Thoughts on slash.

Jun 07, 2012 22:22

This is my oblique response to a Tumblr essay by madlori, who writes some of the best Sherlock fic in the fandom - answering the nervous queries of a slash newbie who worries how people will feel about her if they know she enjoys reading this material.

***

I was a slash fan at the age of 5. Seriously. I'd watch Captain Kangaroo (for the youngsters and non-Yanks out there, an American kid's show that ran on CBS for 30 years) and was firmly convinced that the Captain and his friend Mr. Greenjeans were married to each other. I also wondered about the puppet pals Mr. Moose and Bunny Rabbit.

I was 14 the April I discovered Star Trek, Star Wars, Lord of the Rings, written science fiction, and puberty all at once. It's a wonder I survived. And at the age of 15 - a naive nice little Catholic girl - even before I understood the mechanics of gay sex, I'd picture Kirk and Spock in bed together, making love.

That was 35 years ago, this year.

I went from shushing friends who'd say the word "slash" out loud at regular conventions (I was sure we'd be thrown out), to coolly letting Jerry Pournelle know that I wrote slash as well as the more conventional speculative fiction of mine that he'd read as a contest judge.

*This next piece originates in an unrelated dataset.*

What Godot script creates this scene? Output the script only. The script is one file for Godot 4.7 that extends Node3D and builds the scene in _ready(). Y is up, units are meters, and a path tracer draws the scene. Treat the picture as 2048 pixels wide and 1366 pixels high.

What a wonderfully freeing genre it can be at its best! How many libidos has it unlocked? (How many grateful spouses?) How many categories can it encompass? (I've written plotless smut, sexless romance, horror, adventure, fairy tale, comedy, tragedy - all under the oblique banner.)

One of the best things slash (and, more broadly, media fanfic) has created is an old girls' network out in the world of professional fantasy/SF. Lots of women writers out there began as 13-year-olds writing Star Trek, Blake's 7 and Man from UNCLE stories (often having their interests sneeringly dismissed by boys who wrote Heinlein and Asimov fanfic).

I'm with madlori - whose Sherlock fic is so wonderful that one of her fans is none other than author Diane Duane. With more practice that nervous new fan will become more confident, more sure of her own mind, tastes, and pleasures - and less likely to give a rat's ass how she should present herself for other people's comfort. (Which sounds an awful lot like a woman discovering her own sexuality, doesn't it?)

And as TV's Frank said, "Fly your freak flag high!"